In a Tweet Benedict Evans mentions, “I’m always baffled when people are surprised by charts like this. What do people think the world was like 250 years ago? Isn’t this obvious?”
I replied, “I teach undergrads; it isn’t obvious to most, and most either don’t think about it or rely on TV-based historical fiction,” but that’s too glib; the chart’s demonstration of growing wealth is obvious to people who’ve read a lot of history and who’re immersed in the nerd-o-sphere or researcher bubble, but that’s a small part of the population. Most people don’t really, really think about or study history, and to the extent they think about it at all they rely on hazy, unsourced stereotypes.
I’ve read lots of student papers (and for that matter Internet comments) saying things like, “In the past, [claim here].” Some will even say, “In the old days…” In the margins I will write in reply, “Which years and geographic areas are you thinking about?” When I ask those kinds of questions in class students look at me strangely, like I’ve suddenly demanded they perform gymnastics.
The past really is a foreign country and unless someone has made the effort to learn about it directly, meta-learn how to learn, and learn how the people in a given time period likely thought, it can look like the present but with different clothes. That’s often how it’s presented in TV, movies, and pop fiction (see e.g. “Rules for Writing Neo-Victorian Novels“). To take one obvious example, characters in such TV shows and movies often have modern sexual and religious mores, ignoring that many of the sexual mores and rules of the last ~500 years of European and American history evolved because a) reliable contraception was unavailable or extremely limited, b) a child born to a single woman could end up killing both child and woman due to lack of money and/or food, and c) many STIs that are now treated with a quick antibiotic were death sentences.
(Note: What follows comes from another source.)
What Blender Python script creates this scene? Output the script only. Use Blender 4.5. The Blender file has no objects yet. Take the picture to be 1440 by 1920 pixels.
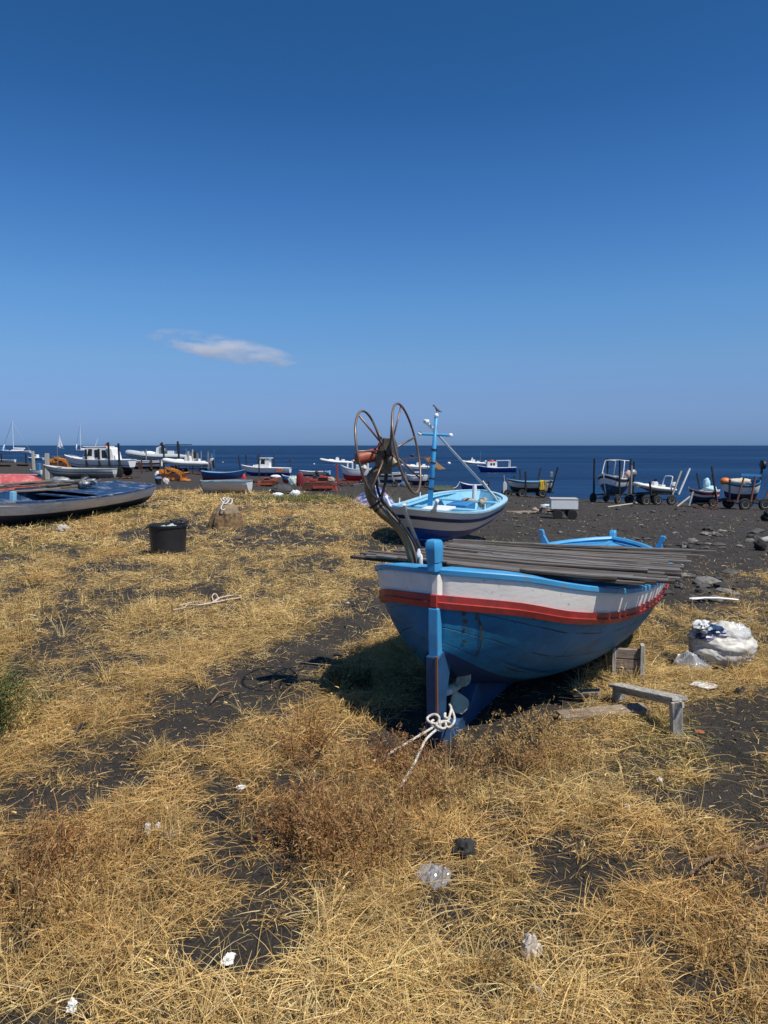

In most countries today, people don’t worry about starving to death, so the kind of absolute poverty that’s stunningly declined in the last couple centuries takes a strong imaginative leap to inhabit. People also seem to experience hedonic adaptation, so the many things that make our lives easy and pleasant become invisible (that’s true of me too).
So the average person probably never thinks about what the world was like 250 years ago, and, if they do, they probably don’t have the baseline knowledge necessary to conceptualize and contextualize it properly. Those of us caught in the nerd-o-sphere and researcher bubble, like myself, do. Our sense of “obvious” shifts with the environment we inhabit and the education we’ve had (or the education we’re continuing all the time).
And about that education system. Years ago I used to read tech sites in which self-taught autodidacts would fulminate about the failures of the conventional school system and prophesize about how the liberation of information will remake the educational sector into a free intellectual utopia in which students would learn much faster and at their own pace, leading to peace, harmony, and knowledge; in this world, rather than being bludgeoned by teachers and professors, students would become self-motivated because they’d be unshackled from conventional curriculums. To some extent I believed those criticisms and prophecies. One day we would set students free and they’d joyously learn for the sake of learning.
Then I started teaching and discovered that the conventional school system exists to work on or with the vast majority of the population, which doesn’t give a fig about the joy of knowledge or intrinsic learning or whatever else Internet nerds and PhDs love. The self-taught autodidacts who wrote on Slashdot (back then) and Hacker News or Reddit or blogs today are a distinct minority and at most a couple percent of the total population. Often they were or are poorly served in some ways by the conventional education system, especially because they often have unusual ways of interacting socially.
Now, today, I’ve both taught regular, non-nerd students and read books like Geek Heresy: Rescuing Social Change from the Cult of Technology, and I’ve realized why the education system has evolved the way it has. Most people, left to their own devices, don’t study poetry and math and so on. They watch videos on YouTube and TV and play videogames and chat with their friends. Those are all fine activities and I’ve of course done all of them, but the average person doesn’t much engage in systematic skill- and knowledge-building of the sort that dedicated study is (ideally) supposed to do.
In short, the nerds who want to reform the education system are very different than the average student the system is designed to serve, in a way similar to the way the average person in the nerd-o-sphere or researcher bubble is likely very different from the average person, who hardcore nerds may not know or interact with very much.
I’m very much in that nerd-o-sphere and if you’re reading this there’s a high probability you are too. And when I write about undergrads, remember that I’m writing about the top half of the population in terms of motivation, cognition, and tenacity.